TASK REQUIREMENTS: Please output exactly the lines of the material from the first through the line containing "along the aisle", and nothing more.

PROVIDED DATA:
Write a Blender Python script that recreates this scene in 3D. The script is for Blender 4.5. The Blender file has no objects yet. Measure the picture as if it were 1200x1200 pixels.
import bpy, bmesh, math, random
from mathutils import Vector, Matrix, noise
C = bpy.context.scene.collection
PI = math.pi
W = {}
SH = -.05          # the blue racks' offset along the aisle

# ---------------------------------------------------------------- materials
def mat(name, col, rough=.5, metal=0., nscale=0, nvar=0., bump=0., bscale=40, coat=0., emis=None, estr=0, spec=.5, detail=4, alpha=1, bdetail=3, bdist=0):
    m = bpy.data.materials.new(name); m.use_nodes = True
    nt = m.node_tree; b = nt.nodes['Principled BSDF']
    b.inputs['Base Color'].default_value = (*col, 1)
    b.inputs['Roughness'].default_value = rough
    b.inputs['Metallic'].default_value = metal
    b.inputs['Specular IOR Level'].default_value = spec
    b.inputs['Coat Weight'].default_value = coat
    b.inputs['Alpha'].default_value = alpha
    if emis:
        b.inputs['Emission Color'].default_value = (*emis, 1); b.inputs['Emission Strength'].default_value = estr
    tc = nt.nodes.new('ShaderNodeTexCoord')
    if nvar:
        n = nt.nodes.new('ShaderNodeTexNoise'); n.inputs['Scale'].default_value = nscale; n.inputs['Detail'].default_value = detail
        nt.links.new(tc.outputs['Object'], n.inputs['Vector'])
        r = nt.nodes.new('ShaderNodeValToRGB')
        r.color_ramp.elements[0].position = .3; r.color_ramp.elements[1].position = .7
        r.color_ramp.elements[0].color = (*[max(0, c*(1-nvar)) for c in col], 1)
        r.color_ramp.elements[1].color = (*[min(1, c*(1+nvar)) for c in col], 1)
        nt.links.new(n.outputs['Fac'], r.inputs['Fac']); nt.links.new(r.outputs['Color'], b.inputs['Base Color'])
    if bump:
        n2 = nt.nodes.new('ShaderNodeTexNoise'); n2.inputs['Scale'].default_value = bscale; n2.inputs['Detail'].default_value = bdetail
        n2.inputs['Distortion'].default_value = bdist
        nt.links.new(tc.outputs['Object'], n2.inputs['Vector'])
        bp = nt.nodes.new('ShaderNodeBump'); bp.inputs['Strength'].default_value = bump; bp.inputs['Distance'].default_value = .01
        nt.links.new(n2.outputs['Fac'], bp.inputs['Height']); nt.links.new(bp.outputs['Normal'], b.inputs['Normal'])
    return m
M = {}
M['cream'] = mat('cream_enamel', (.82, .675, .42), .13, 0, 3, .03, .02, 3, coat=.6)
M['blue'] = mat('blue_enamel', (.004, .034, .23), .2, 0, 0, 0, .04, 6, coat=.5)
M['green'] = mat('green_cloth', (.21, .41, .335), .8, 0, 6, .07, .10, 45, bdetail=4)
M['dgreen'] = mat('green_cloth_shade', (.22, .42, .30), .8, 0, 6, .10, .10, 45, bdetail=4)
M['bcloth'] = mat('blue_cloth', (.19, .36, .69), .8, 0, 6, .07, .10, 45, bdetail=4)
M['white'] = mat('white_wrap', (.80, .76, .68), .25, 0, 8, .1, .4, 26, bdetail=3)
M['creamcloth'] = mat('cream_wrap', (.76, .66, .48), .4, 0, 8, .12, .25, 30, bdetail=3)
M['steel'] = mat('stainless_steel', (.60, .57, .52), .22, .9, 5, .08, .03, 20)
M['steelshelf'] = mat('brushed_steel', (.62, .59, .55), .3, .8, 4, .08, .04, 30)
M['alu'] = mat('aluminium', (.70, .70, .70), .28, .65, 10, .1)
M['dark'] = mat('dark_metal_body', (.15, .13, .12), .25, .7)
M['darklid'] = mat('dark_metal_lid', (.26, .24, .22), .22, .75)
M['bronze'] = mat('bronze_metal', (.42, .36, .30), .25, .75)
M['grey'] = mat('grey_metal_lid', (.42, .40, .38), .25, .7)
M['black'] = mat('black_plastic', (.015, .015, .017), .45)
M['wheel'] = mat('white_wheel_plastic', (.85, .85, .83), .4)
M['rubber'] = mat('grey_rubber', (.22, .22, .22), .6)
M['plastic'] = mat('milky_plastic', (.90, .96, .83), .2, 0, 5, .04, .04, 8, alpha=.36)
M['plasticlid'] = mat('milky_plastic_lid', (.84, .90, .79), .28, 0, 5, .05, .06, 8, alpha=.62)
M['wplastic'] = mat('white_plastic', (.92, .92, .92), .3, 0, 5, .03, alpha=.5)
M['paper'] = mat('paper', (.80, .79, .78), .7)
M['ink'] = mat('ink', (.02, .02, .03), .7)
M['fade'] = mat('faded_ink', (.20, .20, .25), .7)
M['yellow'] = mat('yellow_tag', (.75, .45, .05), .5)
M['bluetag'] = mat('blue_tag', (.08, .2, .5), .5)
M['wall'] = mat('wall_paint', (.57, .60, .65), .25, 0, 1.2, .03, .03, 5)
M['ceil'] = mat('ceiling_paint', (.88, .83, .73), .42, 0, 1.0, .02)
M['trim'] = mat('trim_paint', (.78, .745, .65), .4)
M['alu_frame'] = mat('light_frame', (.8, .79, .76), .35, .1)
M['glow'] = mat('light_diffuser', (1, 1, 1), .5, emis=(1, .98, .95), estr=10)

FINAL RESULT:
Write a Blender Python script that recreates this scene in 3D. The script is for Blender 4.5. The Blender file has no objects yet. Measure the picture as if it were 1200x1200 pixels.
import bpy, bmesh, math, random
from mathutils import Vector, Matrix, noise
C = bpy.context.scene.collection
PI = math.pi
W = {}
SH = -.05          # the blue racks' offset along the aisle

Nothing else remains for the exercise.